Low‐frequency oscillations and transport processes induced by multiscale transverse structures in the polar wind outflow: A three‐dimensional simulation

Abstract

Multiscale transverse structures in the magnetic‐field‐aligned flows have been frequently observed in the auroral region by FAST and Freja satellites. A number of multiscale processes, such as broadband low‐frequency oscillations and various cross‐field transport effects are well correlated with these structures. To study these effects, we have used our three‐dimensional multifluid model with multiscale transverse inhomogeneities in the initial velocity profile.

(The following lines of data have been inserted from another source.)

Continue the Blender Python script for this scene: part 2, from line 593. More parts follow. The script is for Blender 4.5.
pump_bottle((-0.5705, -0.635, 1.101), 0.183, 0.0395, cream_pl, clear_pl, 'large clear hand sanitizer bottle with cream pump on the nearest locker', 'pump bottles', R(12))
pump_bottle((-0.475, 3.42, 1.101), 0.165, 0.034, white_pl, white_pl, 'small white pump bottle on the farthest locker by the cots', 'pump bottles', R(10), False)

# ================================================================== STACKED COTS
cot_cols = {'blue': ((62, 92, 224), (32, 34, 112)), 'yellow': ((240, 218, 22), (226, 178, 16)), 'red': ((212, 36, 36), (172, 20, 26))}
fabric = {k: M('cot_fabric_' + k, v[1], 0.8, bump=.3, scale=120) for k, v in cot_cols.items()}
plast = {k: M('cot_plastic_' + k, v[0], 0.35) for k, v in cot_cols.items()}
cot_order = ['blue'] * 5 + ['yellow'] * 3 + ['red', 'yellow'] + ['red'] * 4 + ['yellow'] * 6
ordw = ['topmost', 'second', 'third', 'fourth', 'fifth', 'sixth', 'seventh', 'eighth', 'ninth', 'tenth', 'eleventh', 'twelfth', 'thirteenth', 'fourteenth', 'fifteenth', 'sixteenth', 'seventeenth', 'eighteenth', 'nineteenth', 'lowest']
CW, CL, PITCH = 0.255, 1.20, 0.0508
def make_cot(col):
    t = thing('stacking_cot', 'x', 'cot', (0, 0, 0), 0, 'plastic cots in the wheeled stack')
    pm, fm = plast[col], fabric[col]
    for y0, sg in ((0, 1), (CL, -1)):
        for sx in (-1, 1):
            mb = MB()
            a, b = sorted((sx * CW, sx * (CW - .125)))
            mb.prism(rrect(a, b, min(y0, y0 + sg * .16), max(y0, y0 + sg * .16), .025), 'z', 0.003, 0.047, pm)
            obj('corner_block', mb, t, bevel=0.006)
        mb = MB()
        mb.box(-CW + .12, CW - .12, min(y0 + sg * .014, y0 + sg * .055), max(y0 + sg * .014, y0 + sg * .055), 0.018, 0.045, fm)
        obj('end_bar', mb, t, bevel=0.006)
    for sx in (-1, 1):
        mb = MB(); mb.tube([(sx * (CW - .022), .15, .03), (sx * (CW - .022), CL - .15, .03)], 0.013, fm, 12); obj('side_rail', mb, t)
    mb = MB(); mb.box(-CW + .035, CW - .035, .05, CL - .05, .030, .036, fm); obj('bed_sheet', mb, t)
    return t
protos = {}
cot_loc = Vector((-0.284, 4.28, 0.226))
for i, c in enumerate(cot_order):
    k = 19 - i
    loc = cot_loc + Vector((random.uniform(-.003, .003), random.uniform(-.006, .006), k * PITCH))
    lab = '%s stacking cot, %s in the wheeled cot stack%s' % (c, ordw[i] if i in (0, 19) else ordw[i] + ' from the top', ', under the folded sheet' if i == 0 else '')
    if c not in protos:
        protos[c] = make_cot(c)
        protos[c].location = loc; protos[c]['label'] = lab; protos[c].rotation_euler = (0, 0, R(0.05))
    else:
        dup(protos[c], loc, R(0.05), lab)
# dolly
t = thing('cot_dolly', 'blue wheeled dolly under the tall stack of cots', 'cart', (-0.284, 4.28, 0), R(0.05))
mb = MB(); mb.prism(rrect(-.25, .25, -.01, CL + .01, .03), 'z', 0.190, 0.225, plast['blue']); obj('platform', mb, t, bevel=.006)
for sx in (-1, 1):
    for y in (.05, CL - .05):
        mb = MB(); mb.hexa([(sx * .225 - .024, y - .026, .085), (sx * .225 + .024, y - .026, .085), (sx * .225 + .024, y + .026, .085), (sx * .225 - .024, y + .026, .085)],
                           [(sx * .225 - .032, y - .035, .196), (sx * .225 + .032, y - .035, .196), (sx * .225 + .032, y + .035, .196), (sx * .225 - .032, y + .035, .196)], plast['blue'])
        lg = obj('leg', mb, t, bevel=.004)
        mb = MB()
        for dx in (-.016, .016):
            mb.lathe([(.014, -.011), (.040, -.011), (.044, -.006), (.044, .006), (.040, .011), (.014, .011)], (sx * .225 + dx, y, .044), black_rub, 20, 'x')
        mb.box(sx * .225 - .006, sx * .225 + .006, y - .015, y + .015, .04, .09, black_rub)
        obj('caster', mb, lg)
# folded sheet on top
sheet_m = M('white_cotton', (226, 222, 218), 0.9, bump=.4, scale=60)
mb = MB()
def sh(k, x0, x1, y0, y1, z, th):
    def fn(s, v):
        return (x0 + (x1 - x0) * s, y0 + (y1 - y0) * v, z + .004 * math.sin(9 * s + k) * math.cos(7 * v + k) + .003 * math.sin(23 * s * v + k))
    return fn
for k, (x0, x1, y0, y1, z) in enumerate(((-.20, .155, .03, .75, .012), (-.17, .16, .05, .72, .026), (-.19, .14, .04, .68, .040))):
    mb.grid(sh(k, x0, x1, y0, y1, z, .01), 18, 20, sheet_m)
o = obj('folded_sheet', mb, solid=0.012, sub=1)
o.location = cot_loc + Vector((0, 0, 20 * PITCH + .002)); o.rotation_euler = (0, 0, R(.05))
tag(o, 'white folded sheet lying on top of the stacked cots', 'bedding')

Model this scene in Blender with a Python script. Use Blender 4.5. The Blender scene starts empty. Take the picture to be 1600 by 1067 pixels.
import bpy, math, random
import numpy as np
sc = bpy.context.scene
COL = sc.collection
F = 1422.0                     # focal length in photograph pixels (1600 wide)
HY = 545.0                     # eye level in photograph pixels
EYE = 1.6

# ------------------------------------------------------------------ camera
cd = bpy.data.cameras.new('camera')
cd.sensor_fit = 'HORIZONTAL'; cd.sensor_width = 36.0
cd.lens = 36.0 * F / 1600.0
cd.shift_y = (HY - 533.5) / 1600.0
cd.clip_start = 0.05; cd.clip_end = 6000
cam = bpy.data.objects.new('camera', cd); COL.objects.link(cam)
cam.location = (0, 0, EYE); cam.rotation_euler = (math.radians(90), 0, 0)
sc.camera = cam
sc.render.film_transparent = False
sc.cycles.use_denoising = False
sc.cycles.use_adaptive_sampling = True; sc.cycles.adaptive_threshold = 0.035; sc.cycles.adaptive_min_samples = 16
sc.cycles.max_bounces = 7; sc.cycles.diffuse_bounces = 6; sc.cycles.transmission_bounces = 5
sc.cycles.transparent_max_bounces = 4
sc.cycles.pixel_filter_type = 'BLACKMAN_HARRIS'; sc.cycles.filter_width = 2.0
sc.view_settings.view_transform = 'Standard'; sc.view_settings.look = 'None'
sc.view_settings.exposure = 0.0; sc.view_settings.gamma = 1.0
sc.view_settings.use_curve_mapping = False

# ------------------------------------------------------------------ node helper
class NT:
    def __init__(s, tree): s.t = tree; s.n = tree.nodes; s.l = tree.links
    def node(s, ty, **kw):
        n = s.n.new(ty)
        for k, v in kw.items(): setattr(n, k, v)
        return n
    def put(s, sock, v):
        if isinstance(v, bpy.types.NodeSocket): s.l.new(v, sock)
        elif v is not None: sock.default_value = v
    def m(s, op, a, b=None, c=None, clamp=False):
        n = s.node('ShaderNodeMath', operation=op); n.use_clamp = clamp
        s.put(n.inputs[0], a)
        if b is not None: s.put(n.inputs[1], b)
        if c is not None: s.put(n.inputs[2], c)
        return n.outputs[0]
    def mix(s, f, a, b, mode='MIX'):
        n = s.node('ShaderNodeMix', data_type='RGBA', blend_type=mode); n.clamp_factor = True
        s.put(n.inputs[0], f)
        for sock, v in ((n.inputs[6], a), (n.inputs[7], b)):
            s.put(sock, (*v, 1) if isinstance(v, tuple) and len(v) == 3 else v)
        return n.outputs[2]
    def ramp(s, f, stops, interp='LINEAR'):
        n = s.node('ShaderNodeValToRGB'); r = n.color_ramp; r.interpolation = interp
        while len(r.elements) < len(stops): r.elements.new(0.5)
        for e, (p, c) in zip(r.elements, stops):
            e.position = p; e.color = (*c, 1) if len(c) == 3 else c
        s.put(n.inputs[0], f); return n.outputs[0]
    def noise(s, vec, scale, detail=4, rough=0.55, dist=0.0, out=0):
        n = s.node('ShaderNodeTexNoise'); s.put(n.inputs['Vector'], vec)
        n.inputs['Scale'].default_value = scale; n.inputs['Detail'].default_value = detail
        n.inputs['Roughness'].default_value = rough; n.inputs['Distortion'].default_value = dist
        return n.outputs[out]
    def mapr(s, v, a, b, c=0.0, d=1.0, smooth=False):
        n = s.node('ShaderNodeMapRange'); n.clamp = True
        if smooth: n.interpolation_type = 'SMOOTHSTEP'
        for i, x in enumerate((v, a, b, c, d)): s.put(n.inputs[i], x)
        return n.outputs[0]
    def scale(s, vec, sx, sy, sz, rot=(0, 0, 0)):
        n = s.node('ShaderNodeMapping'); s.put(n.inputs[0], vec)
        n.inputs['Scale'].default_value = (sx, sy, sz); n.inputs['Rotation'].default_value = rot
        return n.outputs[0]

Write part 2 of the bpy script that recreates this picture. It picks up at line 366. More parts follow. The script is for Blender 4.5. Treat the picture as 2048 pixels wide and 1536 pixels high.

Self‐consistent generation of the low‐frequency mode driven by local transverse gradients in the field‐aligned ion flow and associated transport processes were simulated. Effects of particle interaction with the self‐consistent time‐dependent three‐dimensional wave potential have been modeled using a distribution of test particles. For typical polar wind conditions it has been found that even large‐scale (∼ 50 – 100 km) transverse inhomogeneities in the flow can generate low‐frequency oscillations that lead to significant flow modifications, cross‐field particle diffusion, and other transport effects. It has also been shown that even small‐amplitude (∼ 10 – 20%) short‐scale (∼ 10 km) modulations of the original large‐scale flow profile significantly increases low‐frequency mode generation and associated cross‐field transport, not only at the local spatial scales imposed by the modulations but also on global scales. Note that this wave‐induced cross‐field transport is not included in any of the global numerical models of the ionosphere, ionosphere‐thermosphere, or ionosphere‐polar wind. The simulation results indicate that the wave‐induced cross‐field transport not only affects the ion outflow rates but also leads to a significant broadening of particle phase‐space distribution and tranverse particle diffusion.